In understanding the two implementations and their pros/cons, I think it's useful to generalize here:
- Generalize from the file concept to consider really any acquired resource; and
- Generalize from what the operating system provides, to what's also provided by the programming language, libraries, or frameworks used.
As to why systems may use the first method...
The answer would similarly apply to why you may want to use a programming idiom like RAII. I.e. do you want to do your own life cycle management of the resource or do you want it done for you.
Sometimes when life cycle management is done for us (us as programmers), we may lose the ability to do things that we want (things which might otherwise be possible if we implement the life cycle management ourselves). Sometimes it's more important to be unable to possibly leak a resource than it is to be able to access every bell and whistle for it.
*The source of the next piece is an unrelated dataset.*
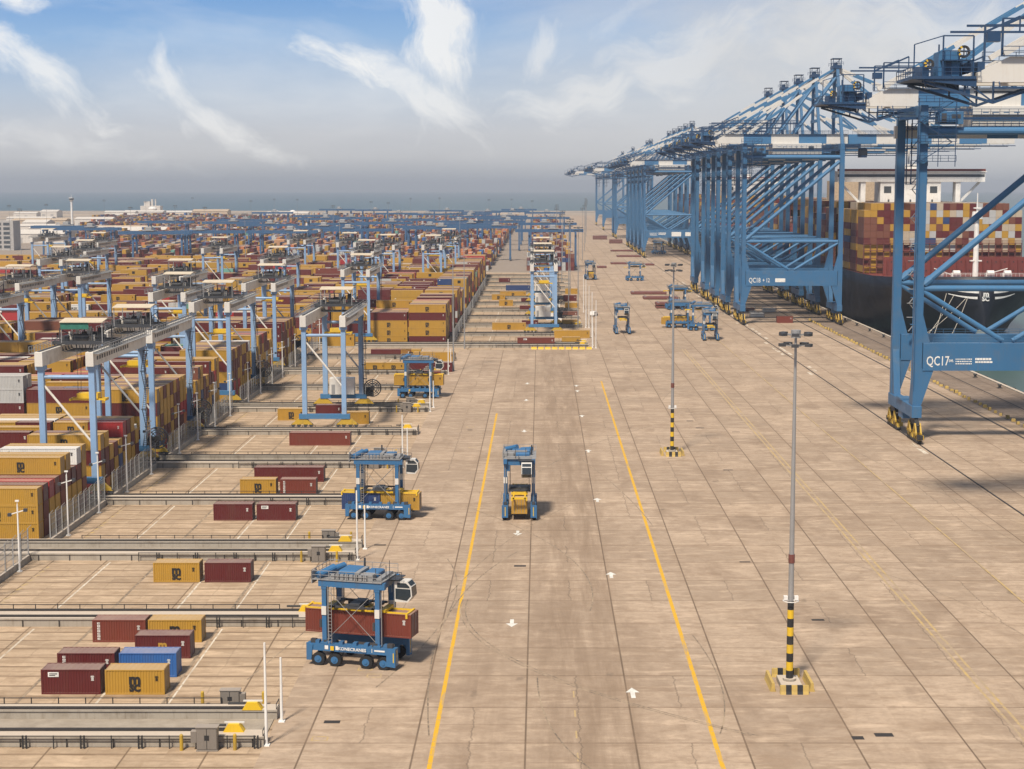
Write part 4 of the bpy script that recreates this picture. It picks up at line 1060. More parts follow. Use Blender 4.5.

Take memory management in C++ for example. We can allocate memory from the system using new or we can instead call std::make_shared. The former however requires us to also call delete (at the end of its use) if we want to ensure the memory isn't leaked. Meanwhile Java doesn't give the programmer direct access to allocating memory and instead employs garbage collection so that "programmers can be spared the burden of having to perform manual memory management".
As to examples of the first method...
Many Unix-like operating systems provide a programmatic interface to the syslog facility. While it has open and close like analogies in openlog and closelog, calling these is optional. One can just simply call syslog to start system logging text.
Standard input and output similarly is also managed for us. When a program starts up, it typically already has these concepts opened and available. When it exits, those streams will be closed for us (as necessary). Programs don't need to call fclose(stdout) (nor something like fopen("/dev/console")). Programs can just call fputs or fgets using stdout or stdin.